Para el Tribunal Constitucional, por tanto, “el pueblo de Cataluña no es sujeto jurídico que entre en competencia con el titular de la soberanía nacional cuyo ejercicio ha permitido la instauración de la Constitución de la que trae causa el Estatuto que ha de regir como norma institucional básica de la Comunidad Autónoma de Cataluña. El pueblo de Cataluña comprende así al conjunto de los ciudadanos españoles que han de ser destinatarios de las normas, disposiciones y actos en que se traduzca el ejercicio del poder público constituido en Generalitat de Cataluña”.

Así las cosas, y precisamente por ser los catalanes destinatarios de dichos mandatos, el principio democrático impondrá que también participen, “por los cauces constitucional y estatutariamente previstos”, en la formación de la voluntad de los poderes de la Generalitat, de donde se infiere que la emocional y simbólica alusión estatutaria al “pueblo  de  Cataluña” sea radicalmente diferente a la que en el ordenamiento se contempla como “pueblo español”, que es el único titular de la soberanía nacional que se descubre en el origen de la Constitución y de cuantas normas derivan de ella su validez.

No hay, pues, legitimidad de un autogobierno más allá de la Constitución. Ni tampoco la hay preexistente a ella ni pueden admitirse más derechos históricos que los reconocidos en su Disposición Adicional Primera, como ha quedado acreditado.
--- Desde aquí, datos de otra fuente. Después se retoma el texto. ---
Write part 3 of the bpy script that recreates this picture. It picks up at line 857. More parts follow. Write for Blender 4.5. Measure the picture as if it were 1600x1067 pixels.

En consecuencia, y siendo esto así, la única legitimidad popular admisible es aquella enmarcada en el ordenamiento democrático establecido, posteriormente plasmada en la legalidad vigente.

Claro es que si se pretende variar este esquema habrá de modificarse la Constitución, por sus trámites, pero para ello debiera también asumirse que todas las Comunidades Autónomas españolas cuentan con derechos históricos y con “pueblos” que no son ni más ni menos unos que otros, siempre dentro de la indisoluble unidad de la nación consagrada en el artículo segundo de nuestra Ley Fundamental.

En resumen, ni hay discordancia aquí entre legalidad y legitimidad -sino que son una secuencia inevitable y lógica- ni la hay en ningún otro Estado de Derecho. Quien busque en el ámbito jurídico un choque de legitimidades, no lo encontrará, por la sencilla razón de su inexistencia.